The High Commissioner stressed there could be no security without the tools each person needs to live and to improve her life. "Too many people continue to lack even the basics - water, sustenance, elementary education, health services - of a dignified life," he said. "We can never cease pursuing freedom from want, that is, the rights to food and to development, among others. Without them, security will be only a privilege of the powerful, and an endangered privilege at that, because it will be based on the faith that strong borders, mighty deterrence or authoritarian domestic rule bring security. That is a false sense of security, because it is not based on rights."

Referring to "grotesque" political terror, Mr. Vieira de Mello said: "Individuals and organized networks whose politics are blood-red - who feed on dreams of obscure vengeance - whose only achievements are the sudden screams of innocent people - such men and women are sowing terror in our world, and reaping pain. In the most fundamental way, they mock our security."
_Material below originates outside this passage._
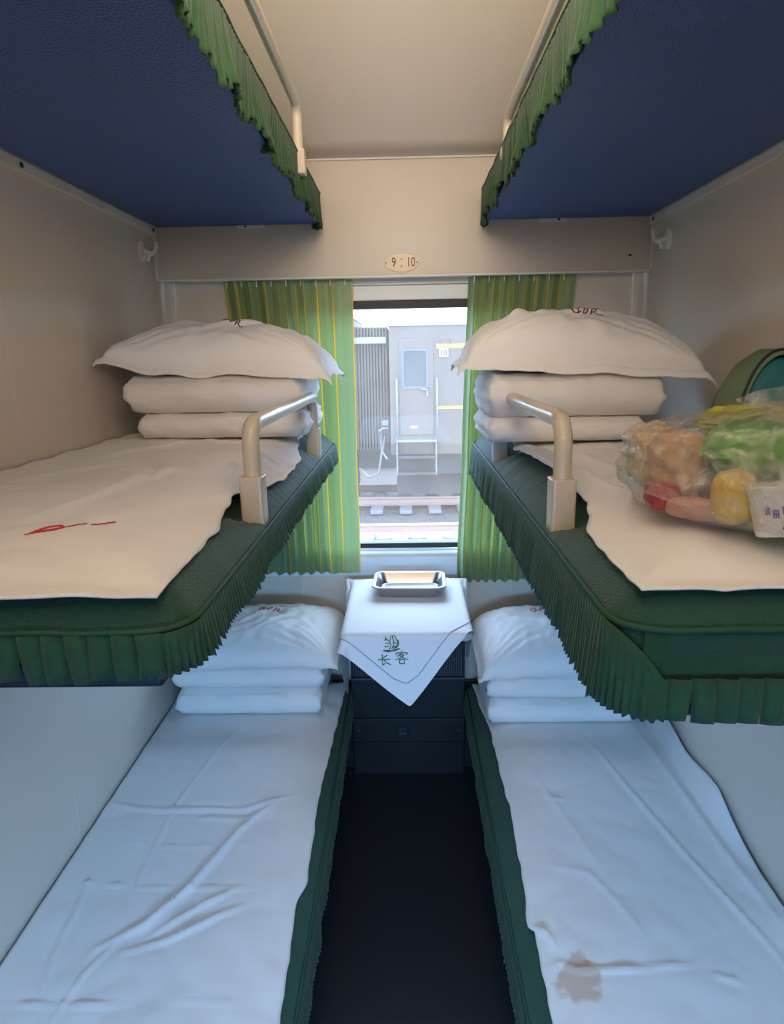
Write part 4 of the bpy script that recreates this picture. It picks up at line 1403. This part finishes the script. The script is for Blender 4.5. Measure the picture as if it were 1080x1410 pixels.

Warning that the world is living in fearful times and that fear is a bad advisor, he said: "True security must be based on the proven principles of human rights. Some, in fact an increasing number, of states implicitly or explicitly believe that security and a rigorous respect of civil and political liberties are mutually exclusive. But we also have a right to security when faced with the ambitions of states, whether our own or others. We cannot compromise our hard-won human rights to give states a free hand in fighting terrorism.

On the Palestinian-Israel conflict, Mr. Vieira de Mello said his proposal to visit the region had been well received and he hoped to carry it out in the near future. "There can be no security without real peace, and peace must be built on the firm foundation of human rights," he said.